La línea de sentido que conecta a lo largo de la historia a estos crímenes deja entrever algunas constantes. Una es el ámbito aristocrático en el que se precipitan esos desenlaces exasperados. Otra es la que focaliza como invariable articulador al personaje femenino, núcleo candente de estos dramas.
La esposa adúltera, en principio, luce como el desencadenante de unos celos que desembocan en crimen. Pero ¿no es ella quien también encarna, histórica y sistemáticamente, al chivo expiatorio al cual culturas muy distintas, en el occidente cristiano o en el oriente islámico, condenan a una ejecución irremediable? Esos delitos, sutilmente, se actualizan ante la sentencia que pesa sobre la iraní Sakineh Mohammadi Ashtiani, madre de dos chicos: en 2006, el tribunal de Tabriz la declaró culpable de adulterio por “relación ilícita” con dos hombres, después de la muerte del marido, y la castigó con 99 latigazos. En 2007 la consideraron, además, cómplice del asesinato del esposo y la condenaron a muerte por lapidación. La ejecución se postergó. Y el lunes llegó la condena a la horca.

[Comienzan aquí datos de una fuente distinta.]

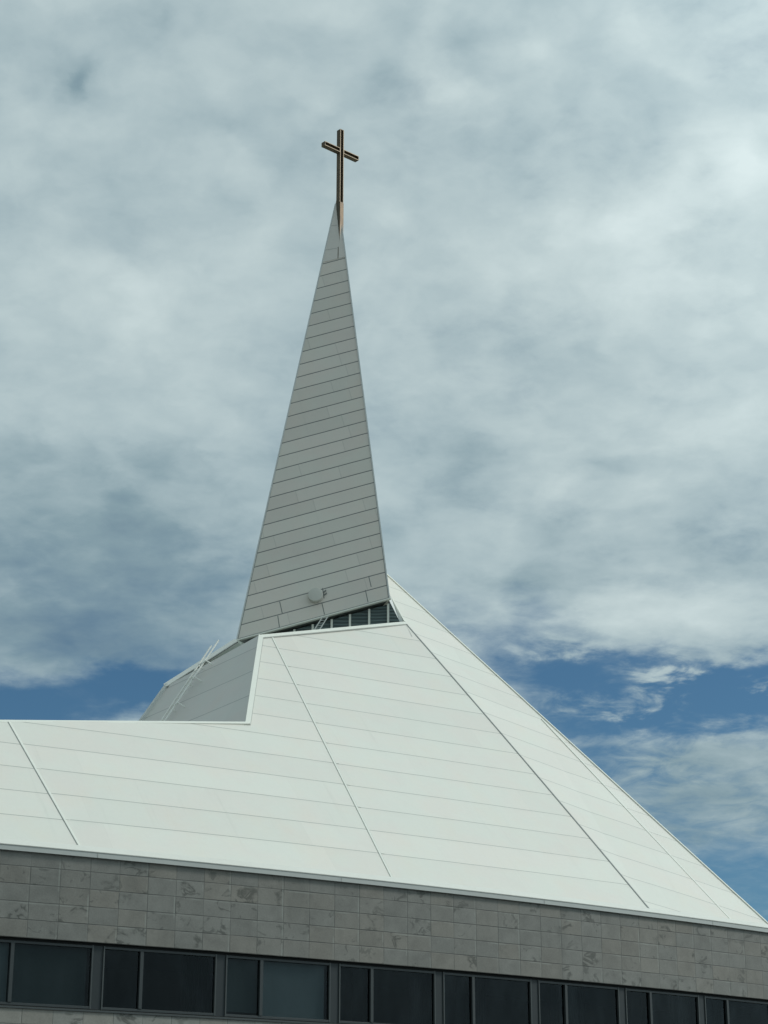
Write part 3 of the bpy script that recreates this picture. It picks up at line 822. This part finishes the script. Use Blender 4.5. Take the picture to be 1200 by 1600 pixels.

Los defensores de la dignidad humana que desde occidente exigen el indulto de Sakineh deberían reconocer que aquellos crímenes históricamente tan ostensibles, delitos en nombre del honor y afines, también constituían virtuales “ejecuciones”. En esos episodios, quien siempre pagó el pato fue ella, la presunta Mesalina o, mejor, la manipulada víctima expiatoria con cara de mujer.